Records with scene code:

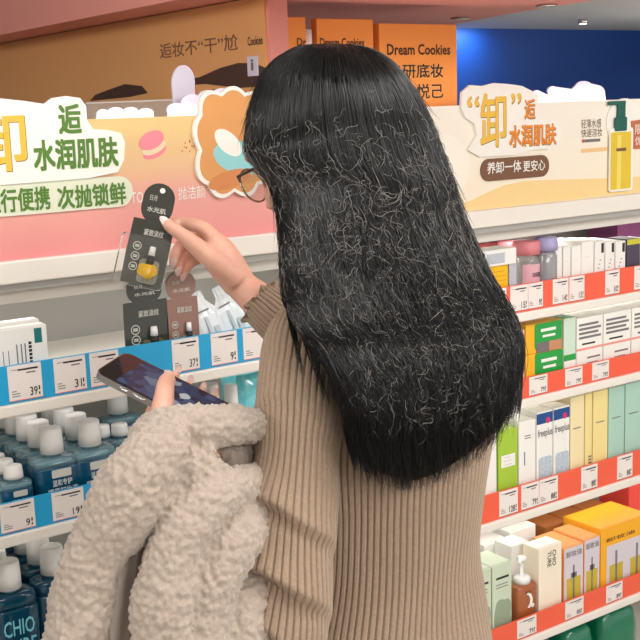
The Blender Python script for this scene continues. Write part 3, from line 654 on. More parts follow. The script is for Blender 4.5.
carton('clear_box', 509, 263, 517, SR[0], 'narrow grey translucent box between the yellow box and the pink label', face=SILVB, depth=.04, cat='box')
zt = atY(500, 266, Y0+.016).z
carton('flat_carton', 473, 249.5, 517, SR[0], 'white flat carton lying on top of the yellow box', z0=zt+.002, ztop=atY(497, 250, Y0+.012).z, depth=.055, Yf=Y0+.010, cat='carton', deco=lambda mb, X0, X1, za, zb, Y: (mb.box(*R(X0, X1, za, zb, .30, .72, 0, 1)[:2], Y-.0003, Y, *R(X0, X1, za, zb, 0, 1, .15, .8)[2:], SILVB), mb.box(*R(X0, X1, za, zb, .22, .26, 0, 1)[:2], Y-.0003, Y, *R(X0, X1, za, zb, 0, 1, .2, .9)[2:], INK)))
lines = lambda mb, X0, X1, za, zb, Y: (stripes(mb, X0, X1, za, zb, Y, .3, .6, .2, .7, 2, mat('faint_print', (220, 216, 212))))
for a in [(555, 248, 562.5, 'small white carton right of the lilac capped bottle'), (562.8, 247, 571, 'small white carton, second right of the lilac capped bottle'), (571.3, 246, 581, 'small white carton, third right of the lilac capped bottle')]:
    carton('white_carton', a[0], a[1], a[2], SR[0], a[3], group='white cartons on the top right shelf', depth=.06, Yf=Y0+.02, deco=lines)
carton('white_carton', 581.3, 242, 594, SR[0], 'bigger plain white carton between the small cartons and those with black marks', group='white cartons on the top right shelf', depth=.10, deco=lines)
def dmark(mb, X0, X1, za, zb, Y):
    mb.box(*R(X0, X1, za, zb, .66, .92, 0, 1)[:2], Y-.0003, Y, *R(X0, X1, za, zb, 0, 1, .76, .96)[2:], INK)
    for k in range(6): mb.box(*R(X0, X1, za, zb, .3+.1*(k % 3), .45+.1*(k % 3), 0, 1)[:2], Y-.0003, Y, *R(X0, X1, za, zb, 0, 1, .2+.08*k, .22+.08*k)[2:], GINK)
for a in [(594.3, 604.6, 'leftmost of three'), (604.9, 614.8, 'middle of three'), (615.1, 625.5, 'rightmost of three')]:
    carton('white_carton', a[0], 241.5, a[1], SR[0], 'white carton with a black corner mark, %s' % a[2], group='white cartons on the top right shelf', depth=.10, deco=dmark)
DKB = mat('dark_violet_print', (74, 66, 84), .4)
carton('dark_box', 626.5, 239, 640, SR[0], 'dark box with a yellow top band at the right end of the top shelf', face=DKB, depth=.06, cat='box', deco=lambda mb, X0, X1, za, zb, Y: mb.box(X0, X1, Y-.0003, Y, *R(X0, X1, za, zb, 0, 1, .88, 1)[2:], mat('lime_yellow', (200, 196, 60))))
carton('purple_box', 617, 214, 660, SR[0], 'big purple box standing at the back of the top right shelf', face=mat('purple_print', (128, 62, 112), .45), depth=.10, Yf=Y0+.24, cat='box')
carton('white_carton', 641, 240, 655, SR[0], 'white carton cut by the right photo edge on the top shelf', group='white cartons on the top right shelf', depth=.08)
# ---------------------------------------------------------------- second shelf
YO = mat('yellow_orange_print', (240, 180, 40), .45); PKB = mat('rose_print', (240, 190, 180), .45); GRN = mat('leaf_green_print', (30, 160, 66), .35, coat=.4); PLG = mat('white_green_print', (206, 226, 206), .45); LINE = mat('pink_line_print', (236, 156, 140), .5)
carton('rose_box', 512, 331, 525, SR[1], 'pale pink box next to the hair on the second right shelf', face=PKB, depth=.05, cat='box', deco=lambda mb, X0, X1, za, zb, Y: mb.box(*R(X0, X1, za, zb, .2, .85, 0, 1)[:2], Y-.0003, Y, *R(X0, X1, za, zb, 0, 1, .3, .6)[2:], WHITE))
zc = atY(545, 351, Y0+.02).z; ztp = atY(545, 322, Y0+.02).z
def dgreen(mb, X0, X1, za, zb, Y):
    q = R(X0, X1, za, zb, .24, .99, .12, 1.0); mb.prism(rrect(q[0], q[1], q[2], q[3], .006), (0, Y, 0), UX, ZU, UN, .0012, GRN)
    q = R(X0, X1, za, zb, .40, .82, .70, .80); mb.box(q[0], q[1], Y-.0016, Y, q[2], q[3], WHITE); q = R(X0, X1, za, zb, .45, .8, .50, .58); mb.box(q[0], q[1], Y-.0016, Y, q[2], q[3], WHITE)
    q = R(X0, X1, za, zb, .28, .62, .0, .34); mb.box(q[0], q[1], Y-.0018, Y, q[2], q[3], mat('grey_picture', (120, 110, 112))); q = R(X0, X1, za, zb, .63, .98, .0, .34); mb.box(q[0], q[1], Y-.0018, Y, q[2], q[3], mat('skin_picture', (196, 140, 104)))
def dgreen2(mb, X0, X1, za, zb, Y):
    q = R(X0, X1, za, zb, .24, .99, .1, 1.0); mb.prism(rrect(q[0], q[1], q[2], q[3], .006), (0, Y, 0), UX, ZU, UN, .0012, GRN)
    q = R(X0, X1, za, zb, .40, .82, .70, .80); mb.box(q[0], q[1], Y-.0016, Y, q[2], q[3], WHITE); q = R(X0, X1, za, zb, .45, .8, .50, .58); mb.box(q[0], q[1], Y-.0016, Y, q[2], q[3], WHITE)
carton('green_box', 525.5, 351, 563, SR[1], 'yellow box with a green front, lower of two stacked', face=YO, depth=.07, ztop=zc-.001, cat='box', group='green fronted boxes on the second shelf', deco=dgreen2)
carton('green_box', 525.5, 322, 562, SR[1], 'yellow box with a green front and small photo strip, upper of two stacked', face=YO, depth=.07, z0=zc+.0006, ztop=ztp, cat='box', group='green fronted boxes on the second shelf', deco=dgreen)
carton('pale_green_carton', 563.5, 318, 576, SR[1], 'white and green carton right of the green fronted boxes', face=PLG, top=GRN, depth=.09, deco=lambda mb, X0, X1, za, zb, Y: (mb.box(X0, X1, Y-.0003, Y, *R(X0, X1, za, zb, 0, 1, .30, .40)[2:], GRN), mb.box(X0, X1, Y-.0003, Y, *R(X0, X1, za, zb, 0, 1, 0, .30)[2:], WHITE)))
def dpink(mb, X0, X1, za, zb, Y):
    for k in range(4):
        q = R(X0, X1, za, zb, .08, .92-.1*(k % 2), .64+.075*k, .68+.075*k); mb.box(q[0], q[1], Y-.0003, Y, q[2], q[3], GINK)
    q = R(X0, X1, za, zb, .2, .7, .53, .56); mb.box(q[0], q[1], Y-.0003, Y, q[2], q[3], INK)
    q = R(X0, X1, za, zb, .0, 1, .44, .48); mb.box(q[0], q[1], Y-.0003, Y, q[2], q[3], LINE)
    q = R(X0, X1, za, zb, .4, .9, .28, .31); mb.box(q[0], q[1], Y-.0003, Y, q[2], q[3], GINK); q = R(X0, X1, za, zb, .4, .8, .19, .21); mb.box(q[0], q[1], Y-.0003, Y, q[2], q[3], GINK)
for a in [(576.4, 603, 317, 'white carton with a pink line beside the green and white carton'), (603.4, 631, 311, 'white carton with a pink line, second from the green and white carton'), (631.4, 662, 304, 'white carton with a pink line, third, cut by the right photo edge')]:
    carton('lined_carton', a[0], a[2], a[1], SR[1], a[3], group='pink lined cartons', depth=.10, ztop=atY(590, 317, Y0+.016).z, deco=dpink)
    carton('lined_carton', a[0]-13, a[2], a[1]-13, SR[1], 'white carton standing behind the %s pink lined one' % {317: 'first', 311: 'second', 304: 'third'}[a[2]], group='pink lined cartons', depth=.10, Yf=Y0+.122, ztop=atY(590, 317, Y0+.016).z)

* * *

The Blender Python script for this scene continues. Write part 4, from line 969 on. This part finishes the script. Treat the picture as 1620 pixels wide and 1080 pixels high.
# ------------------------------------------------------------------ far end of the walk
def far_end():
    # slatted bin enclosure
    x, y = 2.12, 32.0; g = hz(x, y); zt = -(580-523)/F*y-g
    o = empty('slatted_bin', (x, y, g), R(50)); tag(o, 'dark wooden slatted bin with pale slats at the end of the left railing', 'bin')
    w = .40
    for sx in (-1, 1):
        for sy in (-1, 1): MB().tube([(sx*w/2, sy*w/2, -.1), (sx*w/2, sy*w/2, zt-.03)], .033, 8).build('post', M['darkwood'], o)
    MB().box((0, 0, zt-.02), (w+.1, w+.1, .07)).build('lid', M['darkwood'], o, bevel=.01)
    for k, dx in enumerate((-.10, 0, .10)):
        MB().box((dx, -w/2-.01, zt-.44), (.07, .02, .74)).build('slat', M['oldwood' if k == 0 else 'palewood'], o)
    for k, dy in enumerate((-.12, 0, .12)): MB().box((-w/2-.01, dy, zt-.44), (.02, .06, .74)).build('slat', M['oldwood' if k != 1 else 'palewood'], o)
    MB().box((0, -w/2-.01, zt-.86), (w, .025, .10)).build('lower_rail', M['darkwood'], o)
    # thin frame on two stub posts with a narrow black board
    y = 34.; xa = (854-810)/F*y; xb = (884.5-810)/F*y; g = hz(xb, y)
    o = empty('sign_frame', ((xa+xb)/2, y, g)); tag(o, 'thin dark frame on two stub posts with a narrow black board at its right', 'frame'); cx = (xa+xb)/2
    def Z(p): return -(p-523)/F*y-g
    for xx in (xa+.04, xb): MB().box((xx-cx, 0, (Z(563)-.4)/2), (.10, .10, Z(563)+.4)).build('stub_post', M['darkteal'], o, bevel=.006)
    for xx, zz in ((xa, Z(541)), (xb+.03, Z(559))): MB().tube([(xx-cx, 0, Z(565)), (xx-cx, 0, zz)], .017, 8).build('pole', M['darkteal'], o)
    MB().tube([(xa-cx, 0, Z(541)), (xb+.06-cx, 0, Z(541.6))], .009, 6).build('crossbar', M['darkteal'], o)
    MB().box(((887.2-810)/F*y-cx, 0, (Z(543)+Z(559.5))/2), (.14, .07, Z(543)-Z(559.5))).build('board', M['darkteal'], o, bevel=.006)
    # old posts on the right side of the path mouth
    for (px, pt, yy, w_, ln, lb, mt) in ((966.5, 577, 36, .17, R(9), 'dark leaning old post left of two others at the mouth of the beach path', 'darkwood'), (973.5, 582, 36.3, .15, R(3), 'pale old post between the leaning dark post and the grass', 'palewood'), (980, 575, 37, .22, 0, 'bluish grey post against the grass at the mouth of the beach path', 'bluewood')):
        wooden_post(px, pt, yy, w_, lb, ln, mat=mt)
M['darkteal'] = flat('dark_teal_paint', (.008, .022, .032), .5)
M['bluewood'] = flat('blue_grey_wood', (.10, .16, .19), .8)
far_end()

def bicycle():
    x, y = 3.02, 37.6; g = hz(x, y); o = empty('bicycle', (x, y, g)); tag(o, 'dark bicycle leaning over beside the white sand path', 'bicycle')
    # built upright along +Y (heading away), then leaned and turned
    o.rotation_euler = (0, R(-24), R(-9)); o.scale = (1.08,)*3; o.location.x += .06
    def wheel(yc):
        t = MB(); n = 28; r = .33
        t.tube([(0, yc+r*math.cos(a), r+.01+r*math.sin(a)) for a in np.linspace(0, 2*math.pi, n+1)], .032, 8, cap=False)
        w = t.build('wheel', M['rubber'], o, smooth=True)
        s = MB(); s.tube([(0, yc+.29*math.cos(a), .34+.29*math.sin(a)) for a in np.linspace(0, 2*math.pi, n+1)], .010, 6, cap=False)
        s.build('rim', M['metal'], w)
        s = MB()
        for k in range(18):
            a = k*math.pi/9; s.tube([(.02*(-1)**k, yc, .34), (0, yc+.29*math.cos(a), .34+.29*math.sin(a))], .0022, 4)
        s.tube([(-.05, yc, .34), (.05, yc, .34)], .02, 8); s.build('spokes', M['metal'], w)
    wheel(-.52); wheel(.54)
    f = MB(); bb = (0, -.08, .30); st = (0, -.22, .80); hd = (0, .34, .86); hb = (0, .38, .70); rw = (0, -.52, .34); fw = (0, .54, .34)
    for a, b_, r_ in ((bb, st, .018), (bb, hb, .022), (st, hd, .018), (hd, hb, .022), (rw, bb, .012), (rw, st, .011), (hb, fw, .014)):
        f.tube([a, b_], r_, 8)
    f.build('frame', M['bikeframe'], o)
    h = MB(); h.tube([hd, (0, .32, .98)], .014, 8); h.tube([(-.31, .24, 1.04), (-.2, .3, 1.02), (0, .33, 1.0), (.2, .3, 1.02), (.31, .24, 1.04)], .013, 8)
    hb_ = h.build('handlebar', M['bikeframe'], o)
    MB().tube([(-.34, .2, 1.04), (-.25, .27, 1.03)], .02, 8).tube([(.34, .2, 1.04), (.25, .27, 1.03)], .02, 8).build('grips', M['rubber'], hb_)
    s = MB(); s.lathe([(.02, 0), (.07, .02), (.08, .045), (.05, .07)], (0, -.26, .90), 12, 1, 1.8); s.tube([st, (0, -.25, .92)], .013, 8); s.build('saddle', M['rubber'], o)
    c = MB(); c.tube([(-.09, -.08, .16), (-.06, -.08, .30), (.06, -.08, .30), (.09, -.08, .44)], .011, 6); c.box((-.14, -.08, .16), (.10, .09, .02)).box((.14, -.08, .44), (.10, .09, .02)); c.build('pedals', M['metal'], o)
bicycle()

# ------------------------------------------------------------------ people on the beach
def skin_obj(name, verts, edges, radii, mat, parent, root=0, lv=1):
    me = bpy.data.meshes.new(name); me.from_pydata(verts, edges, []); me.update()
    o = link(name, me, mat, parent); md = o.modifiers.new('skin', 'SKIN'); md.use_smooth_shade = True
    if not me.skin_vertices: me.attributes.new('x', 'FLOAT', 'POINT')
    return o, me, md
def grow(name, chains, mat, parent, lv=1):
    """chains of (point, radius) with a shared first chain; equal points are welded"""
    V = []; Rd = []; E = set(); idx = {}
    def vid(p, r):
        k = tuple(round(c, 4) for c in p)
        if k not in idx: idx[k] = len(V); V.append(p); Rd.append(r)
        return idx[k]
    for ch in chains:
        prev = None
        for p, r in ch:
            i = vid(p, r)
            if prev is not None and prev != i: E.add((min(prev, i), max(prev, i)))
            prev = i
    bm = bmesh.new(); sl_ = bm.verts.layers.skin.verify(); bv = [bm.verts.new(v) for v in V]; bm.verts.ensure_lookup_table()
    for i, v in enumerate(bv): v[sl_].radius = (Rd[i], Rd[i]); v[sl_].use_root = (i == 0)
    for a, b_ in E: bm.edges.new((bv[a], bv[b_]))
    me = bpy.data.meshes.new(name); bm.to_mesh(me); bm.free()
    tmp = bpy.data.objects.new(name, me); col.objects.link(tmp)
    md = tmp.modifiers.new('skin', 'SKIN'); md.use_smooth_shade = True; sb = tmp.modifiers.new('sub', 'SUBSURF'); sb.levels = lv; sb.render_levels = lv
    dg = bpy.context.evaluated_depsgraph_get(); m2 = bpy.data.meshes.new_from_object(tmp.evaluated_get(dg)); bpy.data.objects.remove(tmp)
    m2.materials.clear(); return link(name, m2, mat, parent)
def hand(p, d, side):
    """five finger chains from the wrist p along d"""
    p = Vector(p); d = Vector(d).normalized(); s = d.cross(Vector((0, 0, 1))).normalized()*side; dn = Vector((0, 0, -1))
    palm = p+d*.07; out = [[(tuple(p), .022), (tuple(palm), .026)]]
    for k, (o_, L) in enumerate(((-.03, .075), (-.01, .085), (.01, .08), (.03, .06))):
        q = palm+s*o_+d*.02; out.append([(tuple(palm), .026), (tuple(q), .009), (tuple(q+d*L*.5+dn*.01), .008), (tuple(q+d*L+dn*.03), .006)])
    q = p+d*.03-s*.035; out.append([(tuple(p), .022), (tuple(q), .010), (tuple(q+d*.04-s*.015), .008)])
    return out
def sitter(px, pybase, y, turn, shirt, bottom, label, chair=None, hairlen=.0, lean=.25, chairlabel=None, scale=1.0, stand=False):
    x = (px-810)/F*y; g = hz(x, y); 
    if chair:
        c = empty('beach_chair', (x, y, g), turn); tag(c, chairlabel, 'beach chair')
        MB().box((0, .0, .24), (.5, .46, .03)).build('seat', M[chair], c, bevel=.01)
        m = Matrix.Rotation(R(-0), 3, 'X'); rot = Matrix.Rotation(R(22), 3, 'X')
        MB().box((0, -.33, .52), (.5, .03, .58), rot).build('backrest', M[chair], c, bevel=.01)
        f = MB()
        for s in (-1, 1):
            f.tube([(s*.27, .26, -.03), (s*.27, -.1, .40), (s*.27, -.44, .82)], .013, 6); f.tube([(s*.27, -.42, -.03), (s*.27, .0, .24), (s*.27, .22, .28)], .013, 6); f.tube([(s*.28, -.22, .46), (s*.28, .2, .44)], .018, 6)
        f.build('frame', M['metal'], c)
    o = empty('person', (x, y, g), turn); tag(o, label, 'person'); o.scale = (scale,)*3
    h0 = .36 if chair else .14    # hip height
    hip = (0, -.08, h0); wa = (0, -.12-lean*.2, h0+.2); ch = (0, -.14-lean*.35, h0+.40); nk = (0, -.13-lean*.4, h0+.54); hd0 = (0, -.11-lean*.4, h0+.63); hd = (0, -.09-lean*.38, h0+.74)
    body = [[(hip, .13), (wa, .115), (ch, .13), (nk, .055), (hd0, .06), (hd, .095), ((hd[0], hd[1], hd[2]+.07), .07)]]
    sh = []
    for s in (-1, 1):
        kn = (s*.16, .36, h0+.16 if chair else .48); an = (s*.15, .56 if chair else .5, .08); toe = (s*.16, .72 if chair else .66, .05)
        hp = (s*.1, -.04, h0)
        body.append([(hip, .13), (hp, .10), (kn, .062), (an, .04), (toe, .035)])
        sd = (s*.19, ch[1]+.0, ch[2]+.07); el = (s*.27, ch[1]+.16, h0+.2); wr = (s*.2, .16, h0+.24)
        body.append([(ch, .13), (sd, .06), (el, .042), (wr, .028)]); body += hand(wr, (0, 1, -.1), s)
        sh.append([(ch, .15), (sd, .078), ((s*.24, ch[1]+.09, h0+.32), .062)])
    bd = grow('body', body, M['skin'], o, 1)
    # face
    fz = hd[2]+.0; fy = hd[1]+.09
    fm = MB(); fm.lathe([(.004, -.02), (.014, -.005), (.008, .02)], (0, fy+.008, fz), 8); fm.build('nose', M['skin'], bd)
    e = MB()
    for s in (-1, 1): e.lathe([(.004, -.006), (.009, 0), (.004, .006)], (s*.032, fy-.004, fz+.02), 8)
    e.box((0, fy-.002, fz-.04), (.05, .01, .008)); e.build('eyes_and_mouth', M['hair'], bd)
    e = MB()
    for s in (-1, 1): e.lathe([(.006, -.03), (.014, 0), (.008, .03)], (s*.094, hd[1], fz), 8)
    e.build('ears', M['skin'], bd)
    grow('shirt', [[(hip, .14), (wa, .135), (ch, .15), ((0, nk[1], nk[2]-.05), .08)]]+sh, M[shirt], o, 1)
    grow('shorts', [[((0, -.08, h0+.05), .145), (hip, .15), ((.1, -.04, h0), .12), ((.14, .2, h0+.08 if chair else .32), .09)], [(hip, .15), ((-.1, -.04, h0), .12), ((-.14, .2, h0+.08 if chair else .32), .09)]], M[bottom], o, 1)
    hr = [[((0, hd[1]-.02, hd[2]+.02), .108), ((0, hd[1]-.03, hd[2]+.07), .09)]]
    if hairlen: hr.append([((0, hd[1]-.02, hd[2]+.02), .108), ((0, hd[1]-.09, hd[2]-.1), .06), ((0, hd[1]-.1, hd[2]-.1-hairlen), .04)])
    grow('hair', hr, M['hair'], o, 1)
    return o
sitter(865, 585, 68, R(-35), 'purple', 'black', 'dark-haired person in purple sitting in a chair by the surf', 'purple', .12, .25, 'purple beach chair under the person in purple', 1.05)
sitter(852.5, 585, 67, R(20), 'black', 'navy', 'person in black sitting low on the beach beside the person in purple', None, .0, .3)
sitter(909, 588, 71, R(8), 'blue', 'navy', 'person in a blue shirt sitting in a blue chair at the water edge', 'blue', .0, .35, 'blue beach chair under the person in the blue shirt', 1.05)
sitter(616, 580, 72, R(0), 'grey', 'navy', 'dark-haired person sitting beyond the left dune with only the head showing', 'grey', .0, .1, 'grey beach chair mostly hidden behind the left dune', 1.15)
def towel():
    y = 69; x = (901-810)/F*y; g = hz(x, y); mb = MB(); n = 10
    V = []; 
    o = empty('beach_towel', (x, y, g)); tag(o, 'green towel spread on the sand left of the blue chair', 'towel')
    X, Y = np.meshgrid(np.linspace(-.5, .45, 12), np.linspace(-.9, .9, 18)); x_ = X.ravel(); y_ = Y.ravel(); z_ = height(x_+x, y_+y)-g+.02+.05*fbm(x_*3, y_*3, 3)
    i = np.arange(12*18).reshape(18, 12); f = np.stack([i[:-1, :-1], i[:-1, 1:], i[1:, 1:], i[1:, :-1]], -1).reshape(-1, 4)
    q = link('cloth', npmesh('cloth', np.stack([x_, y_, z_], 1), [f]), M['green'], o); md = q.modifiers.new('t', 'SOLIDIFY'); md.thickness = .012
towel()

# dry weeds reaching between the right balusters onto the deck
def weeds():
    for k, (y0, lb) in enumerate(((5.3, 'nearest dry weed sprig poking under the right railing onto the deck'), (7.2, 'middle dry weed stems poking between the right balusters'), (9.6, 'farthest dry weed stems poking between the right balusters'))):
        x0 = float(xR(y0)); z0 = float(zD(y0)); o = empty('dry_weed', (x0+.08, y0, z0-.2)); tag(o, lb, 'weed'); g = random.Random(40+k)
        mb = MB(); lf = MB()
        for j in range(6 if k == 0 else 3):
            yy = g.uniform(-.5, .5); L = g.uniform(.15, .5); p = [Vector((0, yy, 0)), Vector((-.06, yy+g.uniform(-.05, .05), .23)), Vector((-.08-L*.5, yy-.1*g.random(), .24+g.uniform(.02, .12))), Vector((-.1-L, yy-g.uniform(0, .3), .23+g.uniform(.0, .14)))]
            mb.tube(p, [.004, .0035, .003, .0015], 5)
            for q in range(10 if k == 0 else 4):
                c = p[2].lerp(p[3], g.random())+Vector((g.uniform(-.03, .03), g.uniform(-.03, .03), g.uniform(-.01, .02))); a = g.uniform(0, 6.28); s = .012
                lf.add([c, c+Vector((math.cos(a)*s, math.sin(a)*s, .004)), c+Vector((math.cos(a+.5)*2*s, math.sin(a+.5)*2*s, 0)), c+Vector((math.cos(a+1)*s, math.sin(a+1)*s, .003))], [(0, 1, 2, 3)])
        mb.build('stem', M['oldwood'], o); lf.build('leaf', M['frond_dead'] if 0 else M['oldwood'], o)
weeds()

--- WORK TO COMPLETE ---
Where a line of the data holds "this", show that line.

--- FINISHED ANSWER ---
The Blender Python script for this scene continues. Write part 3, from line 654 on. More parts follow. The script is for Blender 4.5.
The Blender Python script for this scene continues. Write part 4, from line 969 on. This part finishes the script. Treat the picture as 1620 pixels wide and 1080 pixels high.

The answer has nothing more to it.